**Exercise task:**
Each record needs to be echoed exactly; can you do that?

**Input records:**

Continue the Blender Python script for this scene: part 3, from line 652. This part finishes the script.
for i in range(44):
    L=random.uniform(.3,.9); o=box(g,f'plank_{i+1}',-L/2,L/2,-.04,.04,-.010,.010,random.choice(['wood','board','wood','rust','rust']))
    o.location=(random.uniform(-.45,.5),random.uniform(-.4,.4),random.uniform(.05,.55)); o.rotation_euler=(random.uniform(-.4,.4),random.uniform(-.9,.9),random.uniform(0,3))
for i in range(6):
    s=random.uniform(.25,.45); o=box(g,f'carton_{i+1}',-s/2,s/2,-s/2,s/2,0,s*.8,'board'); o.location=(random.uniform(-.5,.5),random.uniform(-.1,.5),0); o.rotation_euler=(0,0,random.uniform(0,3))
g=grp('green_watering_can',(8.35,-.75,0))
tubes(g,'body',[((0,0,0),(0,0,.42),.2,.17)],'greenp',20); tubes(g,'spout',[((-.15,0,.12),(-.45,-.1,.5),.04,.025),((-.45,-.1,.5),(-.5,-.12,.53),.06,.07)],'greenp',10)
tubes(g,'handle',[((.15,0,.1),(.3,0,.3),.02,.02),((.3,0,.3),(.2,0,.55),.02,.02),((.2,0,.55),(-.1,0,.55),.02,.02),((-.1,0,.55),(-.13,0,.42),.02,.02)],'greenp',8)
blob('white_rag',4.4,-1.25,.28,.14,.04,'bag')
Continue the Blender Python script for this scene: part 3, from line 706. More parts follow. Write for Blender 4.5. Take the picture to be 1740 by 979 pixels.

**In response:**
Continue the Blender Python script for this scene: part 3, from line 652. This part finishes the script.
for i in range(44):
    L=random.uniform(.3,.9); o=box(g,f'plank_{i+1}',-L/2,L/2,-.04,.04,-.010,.010,random.choice(['wood','board','wood','rust','rust']))
    o.location=(random.uniform(-.45,.5),random.uniform(-.4,.4),random.uniform(.05,.55)); o.rotation_euler=(random.uniform(-.4,.4),random.uniform(-.9,.9),random.uniform(0,3))
for i in range(6):
    s=random.uniform(.25,.45); o=box(g,f'carton_{i+1}',-s/2,s/2,-s/2,s/2,0,s*.8,'board'); o.location=(random.uniform(-.5,.5),random.uniform(-.1,.5),0); o.rotation_euler=(0,0,random.uniform(0,3))
g=grp('green_watering_can',(8.35,-.75,0))
tubes(g,'body',[((0,0,0),(0,0,.42),.2,.17)],'greenp',20); tubes(g,'spout',[((-.15,0,.12),(-.45,-.1,.5),.04,.025),((-.45,-.1,.5),(-.5,-.12,.53),.06,.07)],'greenp',10)
tubes(g,'handle',[((.15,0,.1),(.3,0,.3),.02,.02),((.3,0,.3),(.2,0,.55),.02,.02),((.2,0,.55),(-.1,0,.55),.02,.02),((-.1,0,.55),(-.13,0,.42),.02,.02)],'greenp',8)
blob('white_rag',4.4,-1.25,.28,.14,.04,'bag')
Continue the Blender Python script for this scene: part 3, from line 706. More parts follow. Write for Blender 4.5. Take the picture to be 1740 by 979 pixels.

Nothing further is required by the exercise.